**Task details**
Quote the data below in full, please, without altering anything.

**Source excerpt**

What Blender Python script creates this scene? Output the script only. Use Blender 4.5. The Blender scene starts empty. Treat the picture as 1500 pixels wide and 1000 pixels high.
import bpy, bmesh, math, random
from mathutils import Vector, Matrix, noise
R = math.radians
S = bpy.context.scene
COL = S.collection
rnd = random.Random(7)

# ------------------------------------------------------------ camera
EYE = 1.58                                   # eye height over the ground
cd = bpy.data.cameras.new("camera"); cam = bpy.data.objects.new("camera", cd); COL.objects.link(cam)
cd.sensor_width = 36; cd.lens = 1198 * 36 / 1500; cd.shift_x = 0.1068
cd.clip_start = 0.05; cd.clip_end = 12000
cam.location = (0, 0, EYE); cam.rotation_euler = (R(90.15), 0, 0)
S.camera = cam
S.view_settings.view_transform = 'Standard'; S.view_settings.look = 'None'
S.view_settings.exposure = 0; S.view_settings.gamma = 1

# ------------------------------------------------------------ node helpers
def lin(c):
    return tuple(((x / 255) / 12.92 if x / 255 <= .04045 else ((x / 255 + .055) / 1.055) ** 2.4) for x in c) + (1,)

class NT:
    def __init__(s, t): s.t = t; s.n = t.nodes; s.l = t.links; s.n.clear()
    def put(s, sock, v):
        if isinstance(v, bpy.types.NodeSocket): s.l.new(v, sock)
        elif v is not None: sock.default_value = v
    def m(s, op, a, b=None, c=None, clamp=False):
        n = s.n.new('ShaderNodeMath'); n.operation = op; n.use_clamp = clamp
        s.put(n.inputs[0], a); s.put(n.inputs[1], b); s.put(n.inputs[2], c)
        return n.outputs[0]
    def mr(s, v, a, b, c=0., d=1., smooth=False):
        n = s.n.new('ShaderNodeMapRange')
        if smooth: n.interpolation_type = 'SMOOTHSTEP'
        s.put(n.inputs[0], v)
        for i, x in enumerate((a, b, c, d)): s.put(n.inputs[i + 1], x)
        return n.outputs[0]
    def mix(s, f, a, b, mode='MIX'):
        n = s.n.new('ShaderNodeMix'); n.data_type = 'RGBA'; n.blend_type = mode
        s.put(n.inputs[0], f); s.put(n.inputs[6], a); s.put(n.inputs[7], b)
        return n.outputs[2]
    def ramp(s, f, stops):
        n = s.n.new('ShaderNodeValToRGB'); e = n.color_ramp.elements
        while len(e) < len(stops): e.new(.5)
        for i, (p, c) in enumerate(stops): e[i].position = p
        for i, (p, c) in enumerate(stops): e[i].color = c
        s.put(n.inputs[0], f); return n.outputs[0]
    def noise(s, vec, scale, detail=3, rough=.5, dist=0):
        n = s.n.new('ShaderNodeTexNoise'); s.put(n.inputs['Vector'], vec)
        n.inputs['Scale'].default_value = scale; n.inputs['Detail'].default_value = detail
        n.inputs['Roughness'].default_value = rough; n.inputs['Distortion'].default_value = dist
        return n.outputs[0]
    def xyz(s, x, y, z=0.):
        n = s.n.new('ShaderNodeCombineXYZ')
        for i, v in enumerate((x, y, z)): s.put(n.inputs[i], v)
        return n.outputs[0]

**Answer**
What Blender Python script creates this scene? Output the script only. Use Blender 4.5. The Blender scene starts empty. Treat the picture as 1500 pixels wide and 1000 pixels high.
import bpy, bmesh, math, random
from mathutils import Vector, Matrix, noise
R = math.radians
S = bpy.context.scene
COL = S.collection
rnd = random.Random(7)

# ------------------------------------------------------------ camera
EYE = 1.58                                   # eye height over the ground
cd = bpy.data.cameras.new("camera"); cam = bpy.data.objects.new("camera", cd); COL.objects.link(cam)
cd.sensor_width = 36; cd.lens = 1198 * 36 / 1500; cd.shift_x = 0.1068
cd.clip_start = 0.05; cd.clip_end = 12000
cam.location = (0, 0, EYE); cam.rotation_euler = (R(90.15), 0, 0)
S.camera = cam
S.view_settings.view_transform = 'Standard'; S.view_settings.look = 'None'
S.view_settings.exposure = 0; S.view_settings.gamma = 1

# ------------------------------------------------------------ node helpers
def lin(c):
    return tuple(((x / 255) / 12.92 if x / 255 <= .04045 else ((x / 255 + .055) / 1.055) ** 2.4) for x in c) + (1,)

class NT:
    def __init__(s, t): s.t = t; s.n = t.nodes; s.l = t.links; s.n.clear()
    def put(s, sock, v):
        if isinstance(v, bpy.types.NodeSocket): s.l.new(v, sock)
        elif v is not None: sock.default_value = v
    def m(s, op, a, b=None, c=None, clamp=False):
        n = s.n.new('ShaderNodeMath'); n.operation = op; n.use_clamp = clamp
        s.put(n.inputs[0], a); s.put(n.inputs[1], b); s.put(n.inputs[2], c)
        return n.outputs[0]
    def mr(s, v, a, b, c=0., d=1., smooth=False):
        n = s.n.new('ShaderNodeMapRange')
        if smooth: n.interpolation_type = 'SMOOTHSTEP'
        s.put(n.inputs[0], v)
        for i, x in enumerate((a, b, c, d)): s.put(n.inputs[i + 1], x)
        return n.outputs[0]
    def mix(s, f, a, b, mode='MIX'):
        n = s.n.new('ShaderNodeMix'); n.data_type = 'RGBA'; n.blend_type = mode
        s.put(n.inputs[0], f); s.put(n.inputs[6], a); s.put(n.inputs[7], b)
        return n.outputs[2]
    def ramp(s, f, stops):
        n = s.n.new('ShaderNodeValToRGB'); e = n.color_ramp.elements
        while len(e) < len(stops): e.new(.5)
        for i, (p, c) in enumerate(stops): e[i].position = p
        for i, (p, c) in enumerate(stops): e[i].color = c
        s.put(n.inputs[0], f); return n.outputs[0]
    def noise(s, vec, scale, detail=3, rough=.5, dist=0):
        n = s.n.new('ShaderNodeTexNoise'); s.put(n.inputs['Vector'], vec)
        n.inputs['Scale'].default_value = scale; n.inputs['Detail'].default_value = detail
        n.inputs['Roughness'].default_value = rough; n.inputs['Distortion'].default_value = dist
        return n.outputs[0]
    def xyz(s, x, y, z=0.):
        n = s.n.new('ShaderNodeCombineXYZ')
        for i, v in enumerate((x, y, z)): s.put(n.inputs[i], v)
        return n.outputs[0]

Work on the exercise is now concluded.